» Stated task
Copy the data word for word, keeping every line.

§ §

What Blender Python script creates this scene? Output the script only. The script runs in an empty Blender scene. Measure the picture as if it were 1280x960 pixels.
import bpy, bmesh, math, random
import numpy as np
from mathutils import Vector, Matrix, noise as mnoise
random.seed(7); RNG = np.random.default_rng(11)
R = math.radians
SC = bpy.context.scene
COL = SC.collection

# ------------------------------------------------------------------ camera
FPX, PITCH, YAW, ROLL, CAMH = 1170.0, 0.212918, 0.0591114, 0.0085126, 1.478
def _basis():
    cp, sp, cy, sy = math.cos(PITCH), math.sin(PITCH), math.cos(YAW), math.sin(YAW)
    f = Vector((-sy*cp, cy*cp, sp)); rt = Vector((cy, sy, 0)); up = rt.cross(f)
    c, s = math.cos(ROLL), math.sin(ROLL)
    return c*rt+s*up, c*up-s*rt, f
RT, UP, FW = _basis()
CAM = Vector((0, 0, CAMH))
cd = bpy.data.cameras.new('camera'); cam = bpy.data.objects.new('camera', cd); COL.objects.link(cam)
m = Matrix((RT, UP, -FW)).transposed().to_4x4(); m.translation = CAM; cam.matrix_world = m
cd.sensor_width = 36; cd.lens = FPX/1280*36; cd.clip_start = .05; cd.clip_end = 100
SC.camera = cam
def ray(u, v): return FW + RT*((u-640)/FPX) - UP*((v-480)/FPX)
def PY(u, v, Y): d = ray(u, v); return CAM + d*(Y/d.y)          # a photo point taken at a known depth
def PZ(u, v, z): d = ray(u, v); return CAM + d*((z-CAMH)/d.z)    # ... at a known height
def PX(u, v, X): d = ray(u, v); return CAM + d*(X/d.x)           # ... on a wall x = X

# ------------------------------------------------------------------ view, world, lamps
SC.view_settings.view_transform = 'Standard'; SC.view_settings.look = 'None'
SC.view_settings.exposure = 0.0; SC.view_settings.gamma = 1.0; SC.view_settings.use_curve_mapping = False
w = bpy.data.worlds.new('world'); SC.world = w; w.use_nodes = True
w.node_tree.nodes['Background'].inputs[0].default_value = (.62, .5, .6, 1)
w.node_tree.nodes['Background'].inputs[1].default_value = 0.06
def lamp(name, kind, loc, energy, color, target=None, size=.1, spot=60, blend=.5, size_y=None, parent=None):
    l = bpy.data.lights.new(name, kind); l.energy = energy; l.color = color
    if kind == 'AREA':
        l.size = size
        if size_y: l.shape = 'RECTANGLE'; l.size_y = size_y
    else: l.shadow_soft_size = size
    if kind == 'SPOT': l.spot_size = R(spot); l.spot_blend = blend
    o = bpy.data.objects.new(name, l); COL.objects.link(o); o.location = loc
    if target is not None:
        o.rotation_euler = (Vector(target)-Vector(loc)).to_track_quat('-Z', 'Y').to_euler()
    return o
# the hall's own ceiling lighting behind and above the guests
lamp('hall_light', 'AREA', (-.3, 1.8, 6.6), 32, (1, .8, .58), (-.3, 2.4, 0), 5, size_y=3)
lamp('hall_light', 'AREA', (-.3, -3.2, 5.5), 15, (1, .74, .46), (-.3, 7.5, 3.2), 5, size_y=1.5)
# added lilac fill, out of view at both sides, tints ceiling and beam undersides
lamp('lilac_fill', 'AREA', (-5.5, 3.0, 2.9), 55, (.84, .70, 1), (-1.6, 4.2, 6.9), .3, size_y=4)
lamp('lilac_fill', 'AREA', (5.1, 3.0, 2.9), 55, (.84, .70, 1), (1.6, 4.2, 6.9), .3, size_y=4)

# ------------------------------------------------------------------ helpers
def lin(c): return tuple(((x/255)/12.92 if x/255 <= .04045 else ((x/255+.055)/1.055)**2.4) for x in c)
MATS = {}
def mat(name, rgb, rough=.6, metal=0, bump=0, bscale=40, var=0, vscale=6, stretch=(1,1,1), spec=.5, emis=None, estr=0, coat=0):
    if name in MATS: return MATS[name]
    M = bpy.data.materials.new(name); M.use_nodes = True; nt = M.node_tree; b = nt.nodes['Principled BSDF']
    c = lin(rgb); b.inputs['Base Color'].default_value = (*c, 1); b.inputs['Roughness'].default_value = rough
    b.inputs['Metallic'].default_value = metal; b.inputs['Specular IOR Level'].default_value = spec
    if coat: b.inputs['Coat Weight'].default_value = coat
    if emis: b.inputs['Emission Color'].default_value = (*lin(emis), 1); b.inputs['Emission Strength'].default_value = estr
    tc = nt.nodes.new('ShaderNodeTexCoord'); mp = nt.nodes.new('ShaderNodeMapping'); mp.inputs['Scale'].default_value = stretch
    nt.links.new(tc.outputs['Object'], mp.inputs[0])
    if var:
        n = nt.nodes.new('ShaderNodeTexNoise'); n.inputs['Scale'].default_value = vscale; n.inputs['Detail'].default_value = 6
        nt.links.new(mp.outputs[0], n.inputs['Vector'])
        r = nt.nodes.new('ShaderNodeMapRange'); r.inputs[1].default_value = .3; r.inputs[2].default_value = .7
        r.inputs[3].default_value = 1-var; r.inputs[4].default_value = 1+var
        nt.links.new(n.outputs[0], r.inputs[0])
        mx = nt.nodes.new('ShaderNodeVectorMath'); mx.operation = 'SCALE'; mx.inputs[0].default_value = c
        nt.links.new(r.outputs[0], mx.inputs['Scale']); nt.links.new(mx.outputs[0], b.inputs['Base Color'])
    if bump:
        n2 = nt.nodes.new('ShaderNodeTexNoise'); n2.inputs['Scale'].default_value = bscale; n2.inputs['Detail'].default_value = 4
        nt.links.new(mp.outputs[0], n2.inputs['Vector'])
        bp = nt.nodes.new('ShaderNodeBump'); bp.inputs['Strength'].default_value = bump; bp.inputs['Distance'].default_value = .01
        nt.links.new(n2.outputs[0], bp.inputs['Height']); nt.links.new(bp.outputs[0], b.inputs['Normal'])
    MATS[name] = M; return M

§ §

» Response
What Blender Python script creates this scene? Output the script only. The script runs in an empty Blender scene. Measure the picture as if it were 1280x960 pixels.
import bpy, bmesh, math, random
import numpy as np
from mathutils import Vector, Matrix, noise as mnoise
random.seed(7); RNG = np.random.default_rng(11)
R = math.radians
SC = bpy.context.scene
COL = SC.collection

# ------------------------------------------------------------------ camera
FPX, PITCH, YAW, ROLL, CAMH = 1170.0, 0.212918, 0.0591114, 0.0085126, 1.478
def _basis():
    cp, sp, cy, sy = math.cos(PITCH), math.sin(PITCH), math.cos(YAW), math.sin(YAW)
    f = Vector((-sy*cp, cy*cp, sp)); rt = Vector((cy, sy, 0)); up = rt.cross(f)
    c, s = math.cos(ROLL), math.sin(ROLL)
    return c*rt+s*up, c*up-s*rt, f
RT, UP, FW = _basis()
CAM = Vector((0, 0, CAMH))
cd = bpy.data.cameras.new('camera'); cam = bpy.data.objects.new('camera', cd); COL.objects.link(cam)
m = Matrix((RT, UP, -FW)).transposed().to_4x4(); m.translation = CAM; cam.matrix_world = m
cd.sensor_width = 36; cd.lens = FPX/1280*36; cd.clip_start = .05; cd.clip_end = 100
SC.camera = cam
def ray(u, v): return FW + RT*((u-640)/FPX) - UP*((v-480)/FPX)
def PY(u, v, Y): d = ray(u, v); return CAM + d*(Y/d.y)          # a photo point taken at a known depth
def PZ(u, v, z): d = ray(u, v); return CAM + d*((z-CAMH)/d.z)    # ... at a known height
def PX(u, v, X): d = ray(u, v); return CAM + d*(X/d.x)           # ... on a wall x = X

# ------------------------------------------------------------------ view, world, lamps
SC.view_settings.view_transform = 'Standard'; SC.view_settings.look = 'None'
SC.view_settings.exposure = 0.0; SC.view_settings.gamma = 1.0; SC.view_settings.use_curve_mapping = False
w = bpy.data.worlds.new('world'); SC.world = w; w.use_nodes = True
w.node_tree.nodes['Background'].inputs[0].default_value = (.62, .5, .6, 1)
w.node_tree.nodes['Background'].inputs[1].default_value = 0.06
def lamp(name, kind, loc, energy, color, target=None, size=.1, spot=60, blend=.5, size_y=None, parent=None):
    l = bpy.data.lights.new(name, kind); l.energy = energy; l.color = color
    if kind == 'AREA':
        l.size = size
        if size_y: l.shape = 'RECTANGLE'; l.size_y = size_y
    else: l.shadow_soft_size = size
    if kind == 'SPOT': l.spot_size = R(spot); l.spot_blend = blend
    o = bpy.data.objects.new(name, l); COL.objects.link(o); o.location = loc
    if target is not None:
        o.rotation_euler = (Vector(target)-Vector(loc)).to_track_quat('-Z', 'Y').to_euler()
    return o
# the hall's own ceiling lighting behind and above the guests
lamp('hall_light', 'AREA', (-.3, 1.8, 6.6), 32, (1, .8, .58), (-.3, 2.4, 0), 5, size_y=3)
lamp('hall_light', 'AREA', (-.3, -3.2, 5.5), 15, (1, .74, .46), (-.3, 7.5, 3.2), 5, size_y=1.5)
# added lilac fill, out of view at both sides, tints ceiling and beam undersides
lamp('lilac_fill', 'AREA', (-5.5, 3.0, 2.9), 55, (.84, .70, 1), (-1.6, 4.2, 6.9), .3, size_y=4)
lamp('lilac_fill', 'AREA', (5.1, 3.0, 2.9), 55, (.84, .70, 1), (1.6, 4.2, 6.9), .3, size_y=4)

# ------------------------------------------------------------------ helpers
def lin(c): return tuple(((x/255)/12.92 if x/255 <= .04045 else ((x/255+.055)/1.055)**2.4) for x in c)
MATS = {}
def mat(name, rgb, rough=.6, metal=0, bump=0, bscale=40, var=0, vscale=6, stretch=(1,1,1), spec=.5, emis=None, estr=0, coat=0):
    if name in MATS: return MATS[name]
    M = bpy.data.materials.new(name); M.use_nodes = True; nt = M.node_tree; b = nt.nodes['Principled BSDF']
    c = lin(rgb); b.inputs['Base Color'].default_value = (*c, 1); b.inputs['Roughness'].default_value = rough
    b.inputs['Metallic'].default_value = metal; b.inputs['Specular IOR Level'].default_value = spec
    if coat: b.inputs['Coat Weight'].default_value = coat
    if emis: b.inputs['Emission Color'].default_value = (*lin(emis), 1); b.inputs['Emission Strength'].default_value = estr
    tc = nt.nodes.new('ShaderNodeTexCoord'); mp = nt.nodes.new('ShaderNodeMapping'); mp.inputs['Scale'].default_value = stretch
    nt.links.new(tc.outputs['Object'], mp.inputs[0])
    if var:
        n = nt.nodes.new('ShaderNodeTexNoise'); n.inputs['Scale'].default_value = vscale; n.inputs['Detail'].default_value = 6
        nt.links.new(mp.outputs[0], n.inputs['Vector'])
        r = nt.nodes.new('ShaderNodeMapRange'); r.inputs[1].default_value = .3; r.inputs[2].default_value = .7
        r.inputs[3].default_value = 1-var; r.inputs[4].default_value = 1+var
        nt.links.new(n.outputs[0], r.inputs[0])
        mx = nt.nodes.new('ShaderNodeVectorMath'); mx.operation = 'SCALE'; mx.inputs[0].default_value = c
        nt.links.new(r.outputs[0], mx.inputs['Scale']); nt.links.new(mx.outputs[0], b.inputs['Base Color'])
    if bump:
        n2 = nt.nodes.new('ShaderNodeTexNoise'); n2.inputs['Scale'].default_value = bscale; n2.inputs['Detail'].default_value = 4
        nt.links.new(mp.outputs[0], n2.inputs['Vector'])
        bp = nt.nodes.new('ShaderNodeBump'); bp.inputs['Strength'].default_value = bump; bp.inputs['Distance'].default_value = .01
        nt.links.new(n2.outputs[0], bp.inputs['Height']); nt.links.new(bp.outputs[0], b.inputs['Normal'])
    MATS[name] = M; return M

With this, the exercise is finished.